Without naming the United States or Israel, Mexico's Secretariat of Security and Citizen Protection, which oversees intelligence, said it was open to "respectful and coordinated cooperation, always within the framework of national sovereignty, with all security agencies that request it."
Iran's embassy in Mexico called the alleged plot "a great big lie."
The objective "is to damage the friendly and historic relations between both countries (Mexico and Iran), which we categorically reject," the embassy in Mexico posted on X.
Mexico historically seeks non-intervention in international affairs and has taken a more cautious stance on the Gaza war than other leftist-led Latin American countries.
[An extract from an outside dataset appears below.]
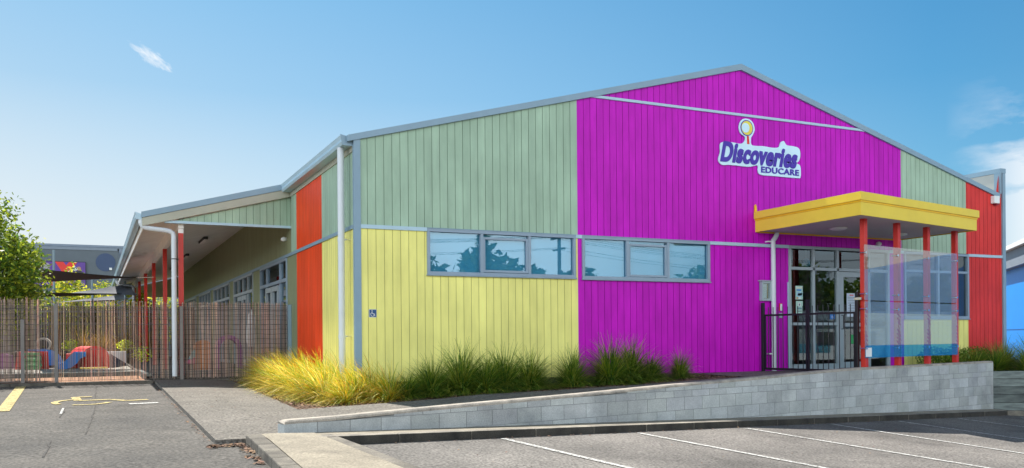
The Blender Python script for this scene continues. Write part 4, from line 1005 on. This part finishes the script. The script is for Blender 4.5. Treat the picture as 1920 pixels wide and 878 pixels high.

Mexico has backed an investigation into allegations of Israeli war crimes but has also maintained diplomatic relations with Israel, which were established decades ago and have been largely cordial.
- Alleged Venezuela connection -
A US official said that the Revolutionary Guards' elite Quds Force initiated the plot in late 2024 and that it was disrupted this year.
The plot allegedly included recruiting operatives out of Iran's embassy in Venezuela, whose leftist president, Nicolas Maduro, has a tactical alliance with Tehran.
"This is just the latest in a long history of Iran's global lethal targeting of diplomats, journalists, dissidents and anyone who disagrees with them, something that should deeply worry every country where there is an Iranian presence," the US official said on condition of anonymity.
The US official did not provide detailed evidence or say how the plot was contained.
The alleged plot would have taken place after Israel on April 1, 2024 attacked the Iranian embassy complex in Damascus, then a close ally of Tehran, killing several top officers of the Revolutionary Guards.
That attack prompted vows of revenge by Iran, which fired missiles and drones against Israel.
Israel a year later carried out a much more extensive bombing campaign in Iran, which killed more than 1,000 people. The United States, Israel's main ally, joined by bombing key sites of Iran's contested nuclear program.
Iran's cleric-run state has been a critical supporter of Hamas, the armed Palestinian militant group in Gaza that carried out an unprecedented attack on Israel on October 7, 2023.
Israel responded with a relentless campaign that has left most of Gaza in rubble and expanded its military offensive across the region, hitting Iran, Syria, Lebanon, Qatar and Yemen.
Israeli intelligence has accused the Quds Force of plotting against Israeli and Jewish targets overseas.
Australia expelled Iran's ambassador over what it said was Iranian involvement in two arson attacks -- against a synagogue in Melbourne and a kosher restaurant in Sydney.
Latin America is not a stranger to violence linked to the Middle East. A bombing at a Jewish center in 1994 in Buenos Aires killed 85 people, with Argentina and Israel saying it was carried out by Lebanese militant group Hezbollah at the request of Iran.
Iran remains home to a historic Jewish community despite the hostility to Israel by the cleric-run government that took power with the 1979 Islamic revolution.